Dans le bilan de Kekäläinen, une décision fait tache : le contrat accordé jusqu'en 2015 au gardien Eero Kilpeläinen. On le dit mentalement friable, au point qu'il suffit de pénétrer son demi-cercle pendant son rituel d'avant-match pour le perturber. Il a craqué en play-offs, précipitant la chute immédiate de son club pourtant sorti vainqueur de la saison régulière.

Le président Harry Harkimo est redevenu seul maître à bord après le départ de Jarmo Kekäläinen, le seul manager à qui il avait laissé une vraie marge de manœuvre. Risquait-il de malmener de nouveau le club par ses décisions à l'emporte-pièce ? Son plan caché, nul ne le connaissait avant la conférence de presse qui a estomaqué la Finlande. La raison fondamentale de cette soudaine "opération KHL" est que le club rival - le HIFK - projette de construire sa propre aréna d'ici trois à quatre ans, et qu'elle risque de phagocyter les grands évènements, tout comme la Hartwall Areena bâtie par Harkimo avait ringardisé la salle historique de Helsinki (actuelle patinoire du HIFK). Harkimo voulait donc vendre son bâtiment avant qu'il ne perde de sa valeur, sachant que sa société - qui a mêlé la gestion de la patinoire et celle du club - a encore une dette de 20 millions d'euros à rembourser.

C'est pour ça que la vente aux Russes de la patinoire a eu lieu immédiatement, et que la prise de participation dans le club n'est prévue que dans un second temps l'an prochain. Les Jokerit sont maintenant le jouet d'intérêts financiers, et cela ne plaît pas à tous les supporters. Certains représentants du Eteläpääty (virage sud), considérés comme les supporters les mieux organisés et les plus chauds de Finlande, ont déjà fait connaître leur hostilité et leur intention de ne pas suivre les Jokerit en KHL. Mais il est probable que la majorité accompagnera le club quand même, du moins s'il a des résultats.

 

KalPa Kuopio (6e) : Salminen et Lehkonen, gabarits légers mais aériens

Le KalPa parviendra-t-il un jour à être champion de Finlande, rêve autrefois improbable mais devenu crédible depuis que le club a été racheté par des joueurs qu'il a formés et qui sont ensuite devenus millionnaires en NHL ? L'actionnaire majoritaire Sami Kapanen commence à se faire vieux. Quant au copropriétaire Kimmo Timonen, sous contrat avec Philadelphie jusqu'en 2014 (il aura 39 ans), il n'est même pas revenu pendant le lock-out car il s'est fait opérer du dos. Son frère Jusso Timonen n'en a pas moins été un des piliers de la défense.

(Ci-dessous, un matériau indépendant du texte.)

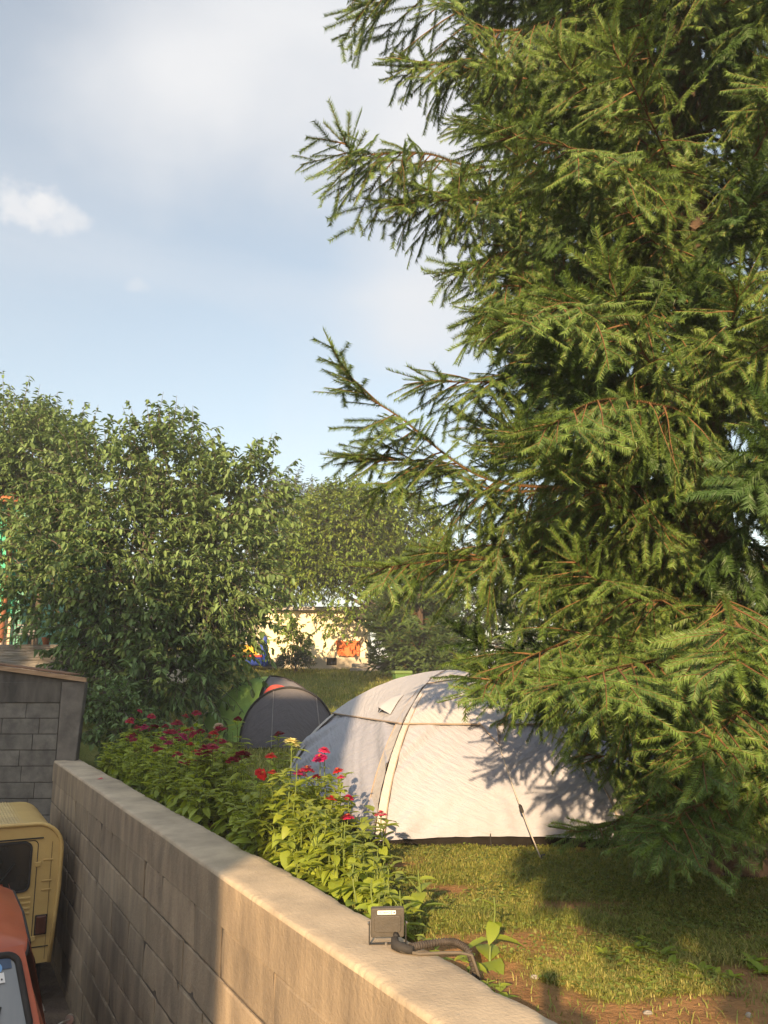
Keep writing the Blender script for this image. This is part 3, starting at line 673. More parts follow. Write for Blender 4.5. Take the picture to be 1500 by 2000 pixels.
# ------------------------------------------------------------------ floodlight on the wall
def floodlight():
    p = at_z(757, 1846, .0)
    t = thing('floodlight', 'small grey floodlight on a black bracket standing on the sunlit wall top, seen from behind', 'floodlight', (p[0], p[1], 0), R(4))
    w, h = .064, .055; zc = .080
    def tilt(o): o.rotation_euler = (R(9), 0, 0); o.location = (0, 0, zc); return o
    b = MB(); b.prism(rrect(-w, w, -h, h, .007), 'y', -.004, .020); hd = tilt(b.build('housing', flood_m, t, bevel=.003))
    r2 = MB().prism(rrect(-w * .8, w * .8, -h * .62, h * .52, .01), 'y', -.010, -.0035); r2.build('back_plate', flood_m, hd, bevel=.003)
    MB().prism(rrect(-w * .9, w * .9, -h * .9, h * .9, .006), 'y', .0195, .023).build('lens', mat('flood_glass', (.5, .5, .48), None, 9, .15), hd)
    lb = MB().prism(rrect(-w * .62, w * .48, h * .60, h * .86, .002), 'y', -.0055, -.004).build('rating_label', white_label, hd)
    mk = MB()
    for k in range(9): mk.box(-w * .56 + .0042 * k, -w * .56 + .0042 * k + random.uniform(.0015, .003), -.0062, -.0056, h * .68, h * random.uniform(.72, .80))
    for k in range(3):
        x = w * (.10 + .13 * k)
        if k < 2: mk.tube([(x + .003 * math.cos(a), -.0058, h * .73 + .0045 * math.sin(a)) for a in np.linspace(R(60), R(300), 8)], .0008, 4)
        else: mk.box(x - .001, x + .004, -.0062, -.0056, h * .68, h * .78)
    mk.box(w * .21, w * .26, -.0062, -.0056, h * .72, h * .74); mk.build('label_print', ink_m, lb)
    br = MB()
    for s in (-1, 1): br.box(s * (w + .006) - .0022, s * (w + .006) + .0022, -.008, .010, .006, zc + .004)
    br.box(-w - .008, w + .008, -.008, .010, .004, .008); br.build('bracket', pole_m, t, bevel=.001)
    for s in (-1, 1):
        o = MB().lathe([(.005, 0), (.006, .003), (.003, .005)], 10).build('bolt', chrome_m, t, loc=(s * (w + .008), 0, zc - .002)); o.rotation_euler = (0, s * math.pi / 2, 0)
    bl = MB().lathe([(.006, -.0), (.006, .012), (.003, .014)], 8).build('anchor_bolt', chrome_m, t, loc=(-.006, -.012, .0))
    # cable gland, elbow joint and flexible conduit
    MB().tube([(w * .46, -.016, zc - h * .70), (w * .46, -.030, zc - h * .74), (w * .46, -.040, zc - h * .85)], [.010, .010, .008], 10).build('cable_gland', rubber_m, t, smooth=True)
    el = [(w * .46, -.040, zc - h * .85), (w * .36, -.055, .036), (w * .36, -.075, .022), (.045, -.10, .019), (.085, -.125, .017)]
    MB().tube(el, [.009, .014, .019, .019, .014], 12).build('cable_joint', rubber_m, t, smooth=True)
    ctrl = [Vector((.075, -.11, .022)), Vector((.14, -.075, .022)), Vector((.22, -.055, .024)), Vector((.265, -.075, .020)), Vector((.30, -.105, -.01)), Vector((.325, -.125, -.12))]
    pts = []; rad = []
    n = 150
    for i in range(n + 1):
        s = i / n * (len(ctrl) - 1); k = min(int(s), len(ctrl) - 2); f = s - k
        a, b_, c_, d = ctrl[max(k - 1, 0)], ctrl[k], ctrl[k + 1], ctrl[min(k + 2, len(ctrl) - 1)]
        pts.append(.5 * ((2 * b_) + (c_ - a) * f + (2 * a - 5 * b_ + 4 * c_ - d) * f * f + (3 * b_ - a - 3 * c_ + d) * f ** 3)); rad.append(.0145 if i % 4 in (0, 1) else .011)
    cd = MB().tube(pts, rad, 12).build('conduit', conduit_m, t, smooth=False)
    cb = MB().tube([(.04, -.11, .012), (.11, -.135, .007), (.2, -.125, .006), (.26, -.128, .006), (.30, -.138, .0), (.335, -.145, -.10)], .0065, 8).build('cable', mat('dusty_cable', (.10, .085, .065), None, 9, .7), t, smooth=True)
floodlight()
pt_ = at_z(195, 1523, .0)
fp = MB().add([(-.03, 0, .004), (.0, -.018, .008), (.034, .002, .012), (.01, .02, .02), (-.01, .012, .004)], [(0, 1, 2, 3), (0, 3, 4)])
tag(fp.build('fallen_petal', mat('petal_fallen', (.42, .03, .06), None, 9, .6), loc=tuple(pt_)), 'fallen crimson petal lying on the shaded end of the wall top', 'petal')

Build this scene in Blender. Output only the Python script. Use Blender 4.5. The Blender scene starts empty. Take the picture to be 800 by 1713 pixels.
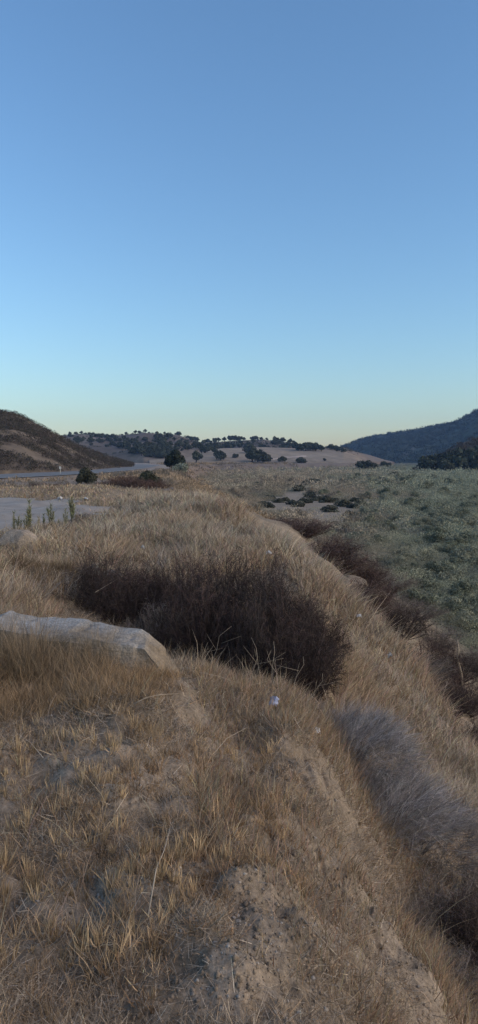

Si les deux stars doivent conduire KalPa au titre, ce sera donc par leur gestion et non plus par leur jeu. Or, la saison avait mal commencé de ce point de vue : l'entraîneur Tuomas Tuokkola s'est fait virer deux semaines avant le début de saison pour cause de dissensions vives avec le joueur-propriétaire Sami Kapanen. Son adjoint Jan Laukkanen l'a remplacé, et tout est finalement revenu au calme. KalPa a fait une saison correcte, et a compté dans ses rangs le rookie de l'année : l'international U18 Artturi Lehkonen, un joueur très technique venu de Turku. Il a été drafté par les Canadiens de Montréal à l'issue de la saison.

La cinquième place, moins exposée que la première de l'an passé, mettait KalPa dans une position intéressante sans trop de pression pour les quarts de finale. Mais pour la troisième saison consécutive, l'équipe de Kuopio a chuté d'entrée. Elle est tombée sur le futur champion Ässät, le club d'origine de Sakari Salminen. Cet ailier agile a été plus que jamais le joueur dominant de KalPa, terminant avec 25 points d'avance sur le deuxième marqueur (le gamin Lehkonen). Mais maintenant qu'il s'est fait repérer aux championnats du monde, Salminen partira en KHL, et il faudra se trouver d'autres armes offensives.

 

HPK Hämeenlinna (7e) : la progression inattendue

Attendu en bas de tableau, le HPK a constitué la grande surprise de la saison régulière en terminant sixième et en se qualifiant directement pour les quarts de finale. Cela n'avait rien d'évident pour une équipe largement remaniée en attaque, qui avait perdu neuf de ses douze meilleurs marqueurs. Jere Sallinen, qui avait perdu sa place en SM-liiga aux Blues et avait été prêté au HPK en fin de saison dernière, a été engagé pour de bon avec un résultat impressionnant : 42 points et la meilleure fiche de la ligue (+26). Rentré de Suède et nommé nouveau capitaine, Ville Viitaluoma a fini meilleur compteur de l'équipe.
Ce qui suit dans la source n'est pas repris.